I could mulch, compost, fertilize, turn the soil, make a 3 year plan to improve a clayish, compacted soil that has maybe never seen anything but grass. Except I rent. And with the exception of the soil, I like the triangulation of location, cost, and features of my apartment, so I am not sure I’m in for the long haul here, but I do want a patch of dirt to grow some herbs and tomatoes in. 
So I’ve decided to go worm to soil. And I lied earlier, there has been some research, vermiculture, the keeping of worms to compost left over food and organic matter, is common practice for gardeners. For the most part, a series of trays holds red wigglers - while they may all be bait and half of an aphorism about starting early to most of us, not all worms are the same. Red wigglers live in compost, leaves, needles, etc. Nightcrawlers live in soil. 

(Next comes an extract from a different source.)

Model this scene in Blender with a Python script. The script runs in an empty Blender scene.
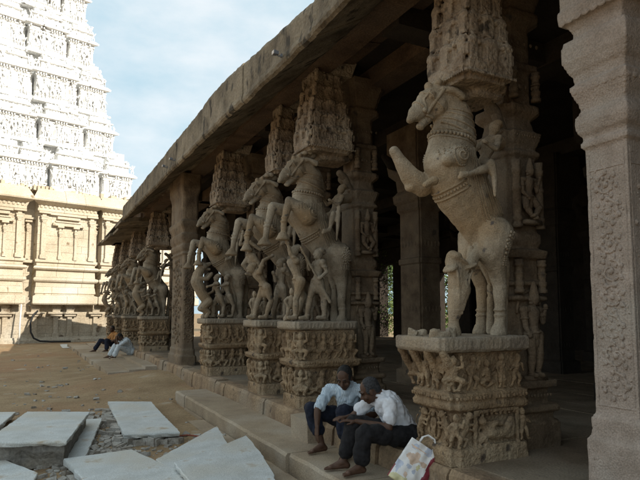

I think I might eventually go with the red wigglers in a bin, harvesting their castings (worm poo) to add to soil, for the time being, I want improve my soil as quickly as possible so I am going to add night crawlers to my 3 patches of dirt I am calling a optimistically calling a garden. 
Add Worms here
I am not the first person to fall for the worm. Charles Darwin’s last work was on the wormy worm. Darwin using a series of observations and estimations, estimated that an acre of dirt may contain 50,000 worms and they can move 18 tons of dirt in a year. He was widely ridiculed, (again) and he was right/wrong, right about the premise of the awesome power of worms, but underestimated what was happening below ground, you can multiply his numbers by anywhere from 2 to 9 depending on what wormoligist you want to believe. 
Considering my back and ankles are still aching a week after ripping sod and turning soil, I rather have the little bulldozers to the work for me. In the next 10 days, I will be installing 3 worm towers in my garden. PVC with holes drilled in them ripped damp newspaper, compost, more newspaper, add worms, cover and sit back drinking a beer. 
If all goes to plan, the worms will enter the tower at night, much down on the food, then burrow back into the ground as those damnable early birds are out circling, thus aerating the soil and going above ground at night to leave their casting, double thusly enriching the soil. 
I’ll update, but for now that’s the plan.